EXCEPTIONALLY devoted teachers should be celebrated. Instead, many of them are shoved out the door based upon a belief in the Philadelphia public-school system that seniority should always trump job performance. Many young, innovative instructors become the scapegoats of budget cuts because the layoff process is exclusively based upon who started teaching at the school district first.
Great teachers are an integral part to a student's academic success, and the difference between an effective teacher and an ineffective teacher can mean the difference between a student becoming a high-school dropout or a college graduate.
In the Philadelphia public-school system, standardized test scores as well as the number of students moving onto achieving a four-year degree are invariably low; meanwhile, the high-school dropout rate continues to remain high. The bottom line: This is a complete disservice to the children who are the future leaders of our city and nation.

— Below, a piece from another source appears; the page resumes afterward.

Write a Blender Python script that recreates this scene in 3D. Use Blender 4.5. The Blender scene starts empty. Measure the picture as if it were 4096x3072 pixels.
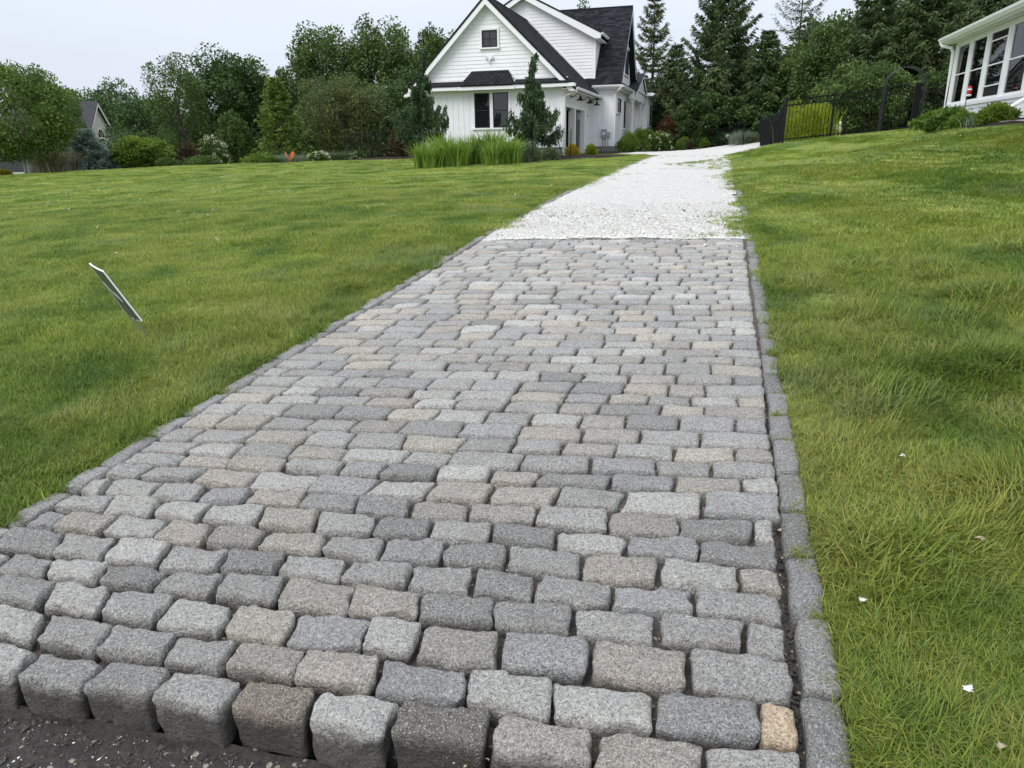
import bpy, math, random
import numpy as np
from mathutils import Matrix, Vector

rng = np.random.default_rng(11)
random.seed(11)
SC = bpy.context.scene
COL = SC.collection
R = math.radians

# ------------------------------------------------------------------ camera, sky, sun, exposure
FPX, PITCH, ROLL, EYE = 2840.0, math.atan(951 / 2840), 0.0155, 1.5
cam_d = bpy.data.cameras.new('camera')
cam_d.sensor_width = 36.0
cam_d.lens = FPX / 4096 * 36.0
cam_d.clip_start, cam_d.clip_end = 0.05, 3000
cam = bpy.data.objects.new('camera', cam_d)
COL.objects.link(cam)
_f = Vector((0, math.cos(PITCH), -math.sin(PITCH)))
_r0 = Vector((1, 0, 0))
_u0 = _r0.cross(_f)
_r = _r0 * math.cos(ROLL) - _u0 * math.sin(ROLL)
_u = _r0 * math.sin(ROLL) + _u0 * math.cos(ROLL)
cam.matrix_world = Matrix(((_r.x, _u.x, -_f.x, 0), (_r.y, _u.y, -_f.y, 0), (_r.z, _u.z, -_f.z, EYE), (0, 0, 0, 1)))
SC.camera = cam

SUN_EL, SUN_AZ = 50.0, -135.0       # azimuth measured from +Y towards +X: behind the camera, to the left
world = bpy.data.worlds.new('World')
SC.world = world
world.use_nodes = True
wn, wl = world.node_tree.nodes, world.node_tree.links
wn.clear()
w_out = wn.new('ShaderNodeOutputWorld')
w_bg = wn.new('ShaderNodeBackground')
w_sky = wn.new('ShaderNodeTexSky')
w_sky.sky_type = 'NISHITA'
w_sky.sun_disc = False
w_sky.sun_elevation = R(SUN_EL)
w_sky.sun_rotation = R(SUN_AZ)
w_sky.air_density, w_sky.dust_density, w_sky.ozone_density = 1.0, 4.0, 1.0
w_mix = wn.new('ShaderNodeMix')
w_mix.data_type = 'RGBA'
w_mix.inputs['Factor'].default_value = 0.93        # closed thin cloud over the clear sky
w_geo = wn.new('ShaderNodeTexCoord')               # overcast sky: evenly brighter from the horizon up to the zenith
w_sep = wn.new('ShaderNodeSeparateXYZ')
w_rng = wn.new('ShaderNodeMapRange')
w_rng.inputs['From Min'].default_value, w_rng.inputs['From Max'].default_value = 0.0, 1.0
w_rng.inputs['To Min'].default_value, w_rng.inputs['To Max'].default_value = 1.0, 1.9
w_vm = wn.new('ShaderNodeVectorMath')
w_vm.operation = 'SCALE'
w_vm.inputs[0].default_value = (5.70, 6.15, 6.95)
wl.new(w_geo.outputs['Generated'], w_sep.inputs[0])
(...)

I hope that teachers think about that before they vote to decide whether or not to join the picket lines. Missing precious instruction time pushes students back even further behind others who they're competing with to be admitted to college or to acquire enough skills to compete for a job in the workforce.
The current status-quo dysfunctional public-education system places teachers' desires ahead of student needs. The overwhelming majority of public-school teachers have a disdain for any accountability measures that link student success to teacher evaluations that rate their job performance. In the real world, anybody else who consistently underperforms at their job gets fired regardless of how long they have been at their current job.
An often-repeated fallacy that teachers-union lobbyists have been spreading over the local airwaves with television commercials and radio ads is that more taxpayer money dumped into the system without any accountability measures will guarantee better student results, and that the only real problem with the education system in the city is that there is not enough funding. The reality is that just throwing money at the problem would be cash down the drain if the culture of most public schools doesn't change how the institutions operate and function.
The teachers unions' main objective is to guarantee that the adults are able to cut ahead of the line in front of the children when it comes to the money that is reserved each year for the school district's budget. Our tax dollars are going somewhere, but not into the classrooms to enhance scholastic achievement.
It's time for community members to organize and to stand up and demand that their neighborhood schools will truly put students first and that our tax dollars, moving forward, will be spent wisely.
Schools are funded by citizens based upon contributions that they make from their wages to pay taxes. Philadelphia has the highest poverty rate among all other large cities across America. If the teachers end up striking, the students who the teachers claim to be fighting for are the ones who will end up losing the most.